Ketika Husein sendiri hendak menuju Kufah, dia dihadapkan dengan kenyataan bahwa saudara sepupunya, Muslim bin Aqil, dan pengikutnya telah terbunuh.
Mendengar kabar tersebut, Husein pun memutuskan untuk kembali, tetapi dihadang oleh pasukan musuh. Meski begitu, dia tetap teguh dalam prinsipnya, bahkan ketika dihadapkan pada pilihan yang sulit, dia tidak pernah mengkhianati kebenaran.
Akhirnya, perjalanan Husein dan rombongannya berujung pada pertempuran yang sengit di Karbala, di mana dia dan pengikutnya yang setia akhirnya gugur sebagai syuhada pada tanggal 10 Muharram tahun 61 H. Kesetiaan dan keteguhan hati Sayyidina Husein dalam menghadapi tantangan hidupnya menjadi teladan bagi umat Islam hingga hari ini.

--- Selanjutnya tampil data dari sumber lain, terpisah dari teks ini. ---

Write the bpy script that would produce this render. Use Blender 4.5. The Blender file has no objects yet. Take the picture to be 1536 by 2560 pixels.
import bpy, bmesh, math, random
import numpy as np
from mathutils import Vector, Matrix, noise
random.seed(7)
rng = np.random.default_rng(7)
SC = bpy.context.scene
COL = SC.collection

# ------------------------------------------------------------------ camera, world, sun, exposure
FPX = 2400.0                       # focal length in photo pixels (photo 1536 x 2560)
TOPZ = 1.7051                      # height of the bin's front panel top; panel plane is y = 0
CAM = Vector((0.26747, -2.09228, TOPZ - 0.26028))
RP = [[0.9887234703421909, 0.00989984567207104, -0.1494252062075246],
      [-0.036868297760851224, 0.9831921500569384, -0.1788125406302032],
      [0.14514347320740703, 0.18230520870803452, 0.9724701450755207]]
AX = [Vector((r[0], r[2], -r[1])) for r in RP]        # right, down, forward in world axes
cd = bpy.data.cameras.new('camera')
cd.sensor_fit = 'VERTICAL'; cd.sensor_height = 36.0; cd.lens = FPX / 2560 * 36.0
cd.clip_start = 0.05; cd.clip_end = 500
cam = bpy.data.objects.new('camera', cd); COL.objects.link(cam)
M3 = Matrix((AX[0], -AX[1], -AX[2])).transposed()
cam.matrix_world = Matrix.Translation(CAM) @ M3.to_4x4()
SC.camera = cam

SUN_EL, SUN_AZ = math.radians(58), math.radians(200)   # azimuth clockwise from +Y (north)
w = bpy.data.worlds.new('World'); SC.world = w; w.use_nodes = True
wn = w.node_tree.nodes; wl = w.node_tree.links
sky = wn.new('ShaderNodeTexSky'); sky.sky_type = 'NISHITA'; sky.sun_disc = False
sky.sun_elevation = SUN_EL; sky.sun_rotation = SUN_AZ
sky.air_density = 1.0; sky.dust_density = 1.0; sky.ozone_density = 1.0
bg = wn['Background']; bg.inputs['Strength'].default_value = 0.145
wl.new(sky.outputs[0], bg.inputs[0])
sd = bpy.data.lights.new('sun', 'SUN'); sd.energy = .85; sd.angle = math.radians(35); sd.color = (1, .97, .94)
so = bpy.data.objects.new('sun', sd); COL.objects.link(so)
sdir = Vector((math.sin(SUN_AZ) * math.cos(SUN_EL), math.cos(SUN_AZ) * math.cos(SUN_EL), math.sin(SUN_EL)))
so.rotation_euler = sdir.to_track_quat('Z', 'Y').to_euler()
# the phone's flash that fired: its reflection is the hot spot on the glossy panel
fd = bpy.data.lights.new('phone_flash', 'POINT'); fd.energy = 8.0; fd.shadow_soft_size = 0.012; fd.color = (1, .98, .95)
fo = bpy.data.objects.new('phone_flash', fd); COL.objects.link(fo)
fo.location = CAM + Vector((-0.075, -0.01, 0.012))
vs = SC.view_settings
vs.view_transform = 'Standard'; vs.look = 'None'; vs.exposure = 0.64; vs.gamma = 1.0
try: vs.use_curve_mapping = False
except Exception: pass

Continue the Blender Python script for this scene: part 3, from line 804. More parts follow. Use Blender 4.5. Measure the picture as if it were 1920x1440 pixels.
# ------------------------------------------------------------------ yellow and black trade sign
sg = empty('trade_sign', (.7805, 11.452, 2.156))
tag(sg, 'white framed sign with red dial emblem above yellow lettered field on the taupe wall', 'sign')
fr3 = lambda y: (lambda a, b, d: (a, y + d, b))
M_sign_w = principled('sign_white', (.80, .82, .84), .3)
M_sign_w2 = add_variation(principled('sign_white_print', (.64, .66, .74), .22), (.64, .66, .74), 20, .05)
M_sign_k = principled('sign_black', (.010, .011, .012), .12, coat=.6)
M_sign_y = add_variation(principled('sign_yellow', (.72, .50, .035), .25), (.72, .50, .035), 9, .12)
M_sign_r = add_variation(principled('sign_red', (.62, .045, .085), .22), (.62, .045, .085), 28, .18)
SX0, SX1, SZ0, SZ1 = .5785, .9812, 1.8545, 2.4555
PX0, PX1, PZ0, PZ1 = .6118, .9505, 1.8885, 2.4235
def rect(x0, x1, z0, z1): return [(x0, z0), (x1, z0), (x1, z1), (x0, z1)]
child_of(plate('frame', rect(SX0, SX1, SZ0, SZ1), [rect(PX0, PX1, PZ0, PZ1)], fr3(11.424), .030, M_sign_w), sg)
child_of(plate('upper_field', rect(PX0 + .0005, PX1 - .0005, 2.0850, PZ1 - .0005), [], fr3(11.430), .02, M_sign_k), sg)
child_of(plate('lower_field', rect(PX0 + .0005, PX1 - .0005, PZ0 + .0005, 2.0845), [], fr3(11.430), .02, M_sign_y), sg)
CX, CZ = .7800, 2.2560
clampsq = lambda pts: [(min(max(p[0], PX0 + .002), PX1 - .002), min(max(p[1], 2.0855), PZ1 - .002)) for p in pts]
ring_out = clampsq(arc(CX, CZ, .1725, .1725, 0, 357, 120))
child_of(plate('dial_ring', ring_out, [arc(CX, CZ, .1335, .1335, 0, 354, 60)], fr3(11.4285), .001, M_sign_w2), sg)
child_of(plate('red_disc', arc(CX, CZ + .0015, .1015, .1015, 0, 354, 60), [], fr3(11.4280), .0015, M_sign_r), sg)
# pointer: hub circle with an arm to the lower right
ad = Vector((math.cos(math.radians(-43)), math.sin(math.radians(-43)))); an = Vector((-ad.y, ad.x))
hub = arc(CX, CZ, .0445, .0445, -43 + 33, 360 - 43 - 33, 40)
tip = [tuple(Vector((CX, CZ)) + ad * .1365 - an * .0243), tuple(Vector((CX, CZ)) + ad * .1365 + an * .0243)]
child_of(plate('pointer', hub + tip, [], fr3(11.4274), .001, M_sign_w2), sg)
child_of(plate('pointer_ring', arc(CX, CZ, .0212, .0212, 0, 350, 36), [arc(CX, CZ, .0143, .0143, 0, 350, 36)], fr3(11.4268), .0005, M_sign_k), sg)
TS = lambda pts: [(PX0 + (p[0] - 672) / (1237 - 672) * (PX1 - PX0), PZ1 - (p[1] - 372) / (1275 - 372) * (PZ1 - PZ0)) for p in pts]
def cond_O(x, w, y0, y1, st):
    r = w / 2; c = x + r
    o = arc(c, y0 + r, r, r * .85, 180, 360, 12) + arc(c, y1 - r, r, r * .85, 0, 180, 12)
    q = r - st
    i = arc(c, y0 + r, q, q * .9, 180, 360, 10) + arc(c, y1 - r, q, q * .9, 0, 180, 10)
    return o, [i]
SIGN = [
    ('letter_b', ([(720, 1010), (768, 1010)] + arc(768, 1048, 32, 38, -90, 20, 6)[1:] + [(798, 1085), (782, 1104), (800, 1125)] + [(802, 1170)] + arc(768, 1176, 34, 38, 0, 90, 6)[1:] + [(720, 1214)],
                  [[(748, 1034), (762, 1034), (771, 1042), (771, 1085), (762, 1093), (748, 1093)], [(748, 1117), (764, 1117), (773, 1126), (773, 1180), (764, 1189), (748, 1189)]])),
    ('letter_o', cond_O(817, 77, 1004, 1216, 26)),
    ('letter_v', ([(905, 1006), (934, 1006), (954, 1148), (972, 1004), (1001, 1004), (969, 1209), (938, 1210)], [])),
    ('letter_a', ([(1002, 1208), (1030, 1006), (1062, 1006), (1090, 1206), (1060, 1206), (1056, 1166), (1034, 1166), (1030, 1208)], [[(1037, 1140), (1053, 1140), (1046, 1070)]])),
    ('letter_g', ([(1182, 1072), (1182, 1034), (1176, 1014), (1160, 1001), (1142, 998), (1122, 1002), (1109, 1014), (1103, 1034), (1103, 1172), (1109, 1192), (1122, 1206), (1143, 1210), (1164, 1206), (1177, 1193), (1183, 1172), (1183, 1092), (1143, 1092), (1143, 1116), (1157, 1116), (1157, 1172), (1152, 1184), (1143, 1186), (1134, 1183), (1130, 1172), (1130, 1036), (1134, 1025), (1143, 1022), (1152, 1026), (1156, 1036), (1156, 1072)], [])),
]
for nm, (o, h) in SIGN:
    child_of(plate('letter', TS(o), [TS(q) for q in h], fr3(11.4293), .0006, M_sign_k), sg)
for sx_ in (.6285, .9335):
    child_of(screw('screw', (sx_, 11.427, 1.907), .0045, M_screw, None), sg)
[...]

Penjelasan Rizem Aizid dalam bukunya Mahar Bidadari Surga mengenai mati syahid, sebagaimana yang dialami oleh Sayyidina Husein, memberikan pemahaman yang mendalam tentang jihad fisabilillah dalam Islam. Bagi para Muslim yang gugur di medan perang dan berjuang tanpa pamrih, kematian mereka dianggap sebagai syahid dan merupakan bagian dari jihad yang mulia.
Aturannya, jenazah mereka tidak perlu dimandikan, diberi kain kafan, atau disalatkan. Mereka hanya dikuburkan dengan pakaian yang mereka kenakan saat berjuang di jalan Allah. Dengan demikian, Sayyidina Husein sebagai salah satu yang gugur dalam pertempuran di Karbala dan termasuk jihad fisabilillah.
KEBERANIAN DAN KESETIAAN
Kisah ini juga menyoroti keberanian dan kesetiaan Sayyidina Husein dalam mempertahankan kebenaran, serta pengorbanan yang besar dalam menyampaikan pesan Islam. Meskipun akhirnya gugur sebagai syuhada, kesetiaan dan perjuangannya tetap menjadi inspirasi bagi umat Islam hingga saat ini.
Demikian kisah Hasan dan Husein cucu Nabi Muhammad yang bagus diteladani Si Kecil, dan menginspirasi kita semua untuk berani membela kebenaran.